Björn Blaß
Björn Blaß (born 1985 in Germany) received his B.A. in History and English Speaking Cultures from the University of Bremen and his M.A. in Modern & Contemporary History from the Freie Universität Berlin. During his studies he received a stipend from the German Merit Foundation and worked as a research assistant at the University of Bremen, Freie Universität Berlin and Humboldt-Universität zu Berlin. Since 2014 he pursues his PhD as part of the International Max Planck Research School for Moral Economies of Modern Societies at the Max Planck Institute for Human Development in Berlin. His thesis Environments of Disposal: Moralities, Practices, and Localities of Waste focuses on the occurrence and solution strategies of the urban waste problem at the end of the nineteenth and beginning of the twentieth century.
Environments of Disposal. Moralities, Practices and Localities of Waste (1880‐1930)
My project investigates the development of waste regimes in Berlin and New York between 1880 and 1930. Analytically, I frame waste not merely as a material artifact, but as the subject of historically contingent cultural, social, economic and political constructions. The study aims to identify the shifting moral notions, embattled practices and leading actors in the shifting discourse on waste management.

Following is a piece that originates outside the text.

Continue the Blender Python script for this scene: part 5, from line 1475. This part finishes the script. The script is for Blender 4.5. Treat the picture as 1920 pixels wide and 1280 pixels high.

By the turn of the nineteenth century, traditional notions and practices of sorting, reusing and disposing came under closer scrutiny. The arguments put forward by citizens, waste workers and experts alike were not merely of a technical nature as they communicated convictions of an ideal hygienic city. Thus, public pressure and the appalling urban living conditions eventually put waste on the administrative agenda enabling a transformation of the urban environment and regulation of everyday practices of disposal.